Warcraft definately can press some of the exact buttons in your brain that gambling does–maybe this mob will drop that one item I want, and when it finally drops you immediately start hoping for the next drop. But again, this only costs $15 a month.
I’ve been dragged out to the casino about half a dozen times in the last year. It was a nice place. It was very busy every time I went (on ordinary week nights and a couple of weekends). Each time, I put $50 of my grocery money on the card. EVERY single time, I lost EVERY CENT within the hour. So I would go and walk around or sit in the ‘lounge’ listening to some ‘lounge’ musician, waiting for my companions to be finished throwing their money away, too. Bored out of my mind! I could have sat out in my car all evening shredding up fifty dollar bills for the same great casino experience. Though I would have missed the ‘lounge’ lizards.

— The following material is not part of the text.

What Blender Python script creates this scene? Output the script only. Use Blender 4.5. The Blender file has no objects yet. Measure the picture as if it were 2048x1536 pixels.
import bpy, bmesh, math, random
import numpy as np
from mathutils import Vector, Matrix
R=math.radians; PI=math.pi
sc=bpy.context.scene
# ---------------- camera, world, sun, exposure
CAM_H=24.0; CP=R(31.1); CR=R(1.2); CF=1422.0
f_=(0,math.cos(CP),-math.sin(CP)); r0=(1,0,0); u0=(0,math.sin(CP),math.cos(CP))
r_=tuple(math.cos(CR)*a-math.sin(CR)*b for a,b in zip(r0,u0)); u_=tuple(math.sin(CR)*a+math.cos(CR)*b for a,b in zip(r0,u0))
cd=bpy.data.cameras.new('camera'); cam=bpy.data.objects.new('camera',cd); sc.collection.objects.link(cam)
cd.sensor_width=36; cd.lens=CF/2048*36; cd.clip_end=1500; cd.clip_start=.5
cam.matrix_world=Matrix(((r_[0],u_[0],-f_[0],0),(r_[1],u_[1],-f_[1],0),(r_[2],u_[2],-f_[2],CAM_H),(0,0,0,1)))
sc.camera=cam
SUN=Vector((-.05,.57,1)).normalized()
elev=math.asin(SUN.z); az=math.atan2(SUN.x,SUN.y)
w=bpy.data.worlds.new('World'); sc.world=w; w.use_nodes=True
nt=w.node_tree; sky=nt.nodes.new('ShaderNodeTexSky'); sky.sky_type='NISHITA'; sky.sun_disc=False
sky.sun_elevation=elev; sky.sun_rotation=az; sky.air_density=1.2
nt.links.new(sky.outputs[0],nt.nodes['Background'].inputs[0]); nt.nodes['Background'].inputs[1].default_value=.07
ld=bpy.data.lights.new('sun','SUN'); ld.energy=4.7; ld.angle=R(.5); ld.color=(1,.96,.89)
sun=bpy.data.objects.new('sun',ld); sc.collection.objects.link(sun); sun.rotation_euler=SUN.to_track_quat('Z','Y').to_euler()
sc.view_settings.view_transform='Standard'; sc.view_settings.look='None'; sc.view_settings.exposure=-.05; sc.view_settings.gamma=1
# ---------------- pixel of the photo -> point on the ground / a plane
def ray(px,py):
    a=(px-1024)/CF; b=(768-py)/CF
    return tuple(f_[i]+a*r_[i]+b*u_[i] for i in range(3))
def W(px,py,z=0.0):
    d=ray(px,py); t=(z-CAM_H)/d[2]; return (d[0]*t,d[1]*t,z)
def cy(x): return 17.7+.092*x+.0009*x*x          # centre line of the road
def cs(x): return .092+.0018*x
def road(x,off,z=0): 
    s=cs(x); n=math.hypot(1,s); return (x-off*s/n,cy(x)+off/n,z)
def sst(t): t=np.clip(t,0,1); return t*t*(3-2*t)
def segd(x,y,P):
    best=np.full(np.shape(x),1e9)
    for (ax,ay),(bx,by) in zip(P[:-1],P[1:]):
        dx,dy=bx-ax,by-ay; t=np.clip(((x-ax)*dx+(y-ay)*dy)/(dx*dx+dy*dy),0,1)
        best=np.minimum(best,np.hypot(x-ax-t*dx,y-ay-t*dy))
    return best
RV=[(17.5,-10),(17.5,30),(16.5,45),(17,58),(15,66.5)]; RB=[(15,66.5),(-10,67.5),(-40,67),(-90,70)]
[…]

People have said here that casinos are full of people in the fifties and above. OK, I wouldn’t know- never been to one and don’t have a burning desire to. So what was the average age thirty years ago? I don’t remember people gambling much when I was you…an occasional poker game in high school for a couple of bucks. maybe a bet on a football game (lost $5 betting the Vikings would cover the point spread in Super Bowl IV-their 23-7 loss pretty much cured me of betting). But gambling back there was rare. Las Vegas was about it and flying was expensive back then. Do people gravitate to casinos as they get older (can’t do things like climb mountains anymore)?
I kind of surprised that today’s youth doesn’t have much interest in gambling. From the hysterical columns that Phil Mushnick writes in the New York Post about how ESPN is corrupting the youth by having poker tournaments, I assumed it was as common placing as smoking a joint during a movie on campus when I was young. Evidently not.
But the OP specifically talked about casino visitors only, and not gambling as a whole - and several dopers already pointed out that there are other ways of gambling besides casinos where indeed a lot of young people are.